Introduction of the (international) Netherlands Commercial Court

On the 8th day of March 2018, the Dutch House of Representatives adopted a legislative proposal (the “Proposal”) introducing a new court that only litigates in the English language. This new court is called the Netherlands Commercial Court (the “NCC”) and part of the commercial division of the Court of Amsterdam. The NCC will be specialised in international trade disputes, to which decisions appeal can be submitted at the Netherlands Commercial Court of Appeal (the “NCCA”). Both the NCC and the NCCA will be located at the Palace of Justice at the IJdok in Amsterdam. Judges and councillors who are seated in the NCC and the NCCA shall all be specialised in international trade disputes.

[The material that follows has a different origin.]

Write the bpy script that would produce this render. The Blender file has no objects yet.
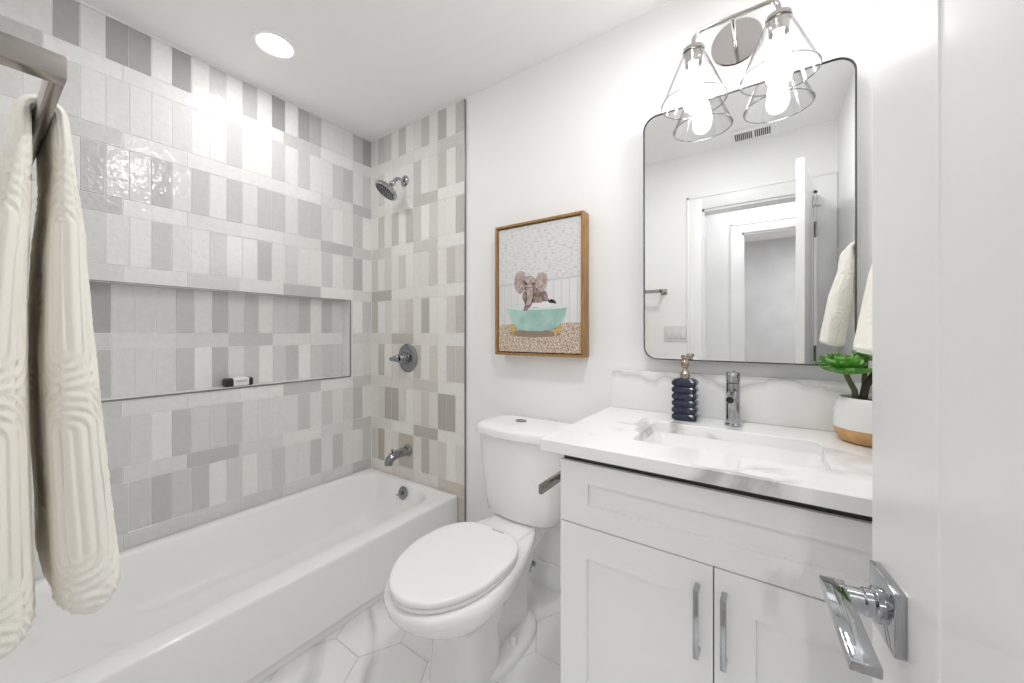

The legislative proposal (in Dutch only) can be find here: https://www.rijksoverheid.nl/documenten/kamerstukken/2017/07/18/tk-wetsvoorstel-inzake-netherlands-commercial-court

Based on article 1 of the Proposal, the NCC is the competent court if:

  1. the Court of Amsterdam is internationally the competent court;
  2. the choice for the competent court in civil- or trade disputes is at the sole determination of the parties;
  3. parties are in an international dispute; and
  4. the NCC is chosen as competent court by the parties (choice of forum).

Subdistrict court cases or disputes whereby a different court is exclusively competent, are explicitly excluded from the possibility to be taken to the NCC or the NCCA. These limitations will also be included in article 30r of the Dutch Code of Civil Procedure.

The main reason for establishing the NCC is to meet the need of international companies, to have their trade disputes solved within a fair amount of time and without unnecessary high expenses. According to the Proposal the court registry fees shall amount to:

  • 7,500 euros for preliminary relief proceedings by the NCC;
  • 15,000 euros for merits proceedings by the NCC; and
  • 20,000 euros for appeal with the NCCA.

Furthermore, the Proposal includes that proceedings will be digitalised by a web portal for digital communication (the “eNCC”). Parties can use this eNCC to file their initiating documents, other procedural documents and documents of support, which might save them time and efforts. It will also be possible to receive digital notices through the eNCC.

The NCC (and the NCCA) will come into force as soon as the Dutch Senate approved the Proposal. This approval is still pending since the Senate submitted an additional preliminary report on the 18th day of June 2018 and is currently awaiting a memorandum of reply. With the summer recess coming up, it will probably take a little while before we can actually use the NCC as alternative for the current regular proceedings.